50 years on, decoy carver still inspired by waterfowl
Posted on Thursday, November 20, 2008
Bill Kennedy grew up in the primordial ooze of East Coast waterfowling. He was raised close enough to smell the marshes of Chesapeake Bay, off the eastern shore of Virginia, and often spent raw, blustery days hunting with his father over decoys made by the region’s renowned carvers.
Kennedy, 61, moved to Texas for business purposes and lives in Dallas. He still feels the emotional stir caused by a north wind as waterfowl season approaches and maintains an emotional link to his stamping grounds by carving wild fowl decoys in the Chesapeake style. It’s an art he's mastered through sheer talent and a hard-work apprenticeship.
“When I was 12, my dad came home from a duck hunt one day and dumped his decoys out of the burlap sack that he carried them in, breaking the head off one of the decoys in the process,” Kennedy recalled. “I had already shown some talent as an artist, and I was interested in decoys and duck hunting. Dad asked me to carve a new head to replace the broken one.”
Two days later, the youngster had finished the replacement head. His father studied it with an appraising eye.
“That’s not bad,” he said. “If you can make a head, surely you can make a duck.”
Using an ax to rough out the shape from a block of wood, the young Kennedy made two swan decoys. His father was not the artistic type, but he encouraged the talent that he recognized in his son.
He took the boy to a local shop owned by Paul Gibson, who turned out waterfowl decoys in great volume. Kennedy, who grew to be a tall, rangy man with a great recall for details, remembers everything in the shop as being coated in 6 inches of sawdust.
Lee Kennedy introduced his son to Gibson. “The boy will be here to help you once in a while,” said the father, matter of factly. “He’ll do any work you want him to do.”
Thus began a lifetime passion for the fine art of decoy carving. Kennedy figures he has carved and painted about 2, 000 decoys.
Kennedy favors the Charlestown style of carving, which varies slightly from the Eastern Shore style, mostly in the subtle shape of the birds. He uses a razor-sharp drawing knife that’s used as the name implies, drawn toward the carver so the wood can be removed with judicious care.
The decoy is held securely by a homemade device called a shaving horse.
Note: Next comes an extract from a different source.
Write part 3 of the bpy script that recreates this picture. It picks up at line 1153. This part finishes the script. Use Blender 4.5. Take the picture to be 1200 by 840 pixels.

It’s adjustable to accommodate any decoy size, from a tiny shorebird to a greater Canada goose.
Kennedy painstakingly paints each decoy with techniques he learned nearly half a century ago. He used to hunt with 24 handmade decoys, but he met a couple of hunters last season who thought more of his custom spread than he did. They bought him out.
“My 9-year-old son thinks I should carve us another spread to hunt with,” Kennedy said, “but I’m thinking a trip to Cabela’s might be more practical.”
Are handmade decoys more effective than mass-produced plastic decoys ? Kennedy thinks they make a difference when ducks are heavily pressured.
“Ducks are accustomed to seeing their own kind,” he said. “Late in the season, I can see a difference. The key, though, is motion. Real ducks don’t sit absolutely still on the water.”
Kennedy said a Chesapeake Bay hunter named Charlie Gunther was credited with the idea of motion decoys.
“In about 1970,” Kennedy said, “Charlie was hunting geese on a dead calm day, and he got so frustrated because thousands of geese were ignoring his spread that he picked up two silhouette decoys and started waving them around. He immediately attracted a flock that was passing in the distance. Of course, nowadays it’s common practice to flag geese, but Charlie may have been the first guy to do it.”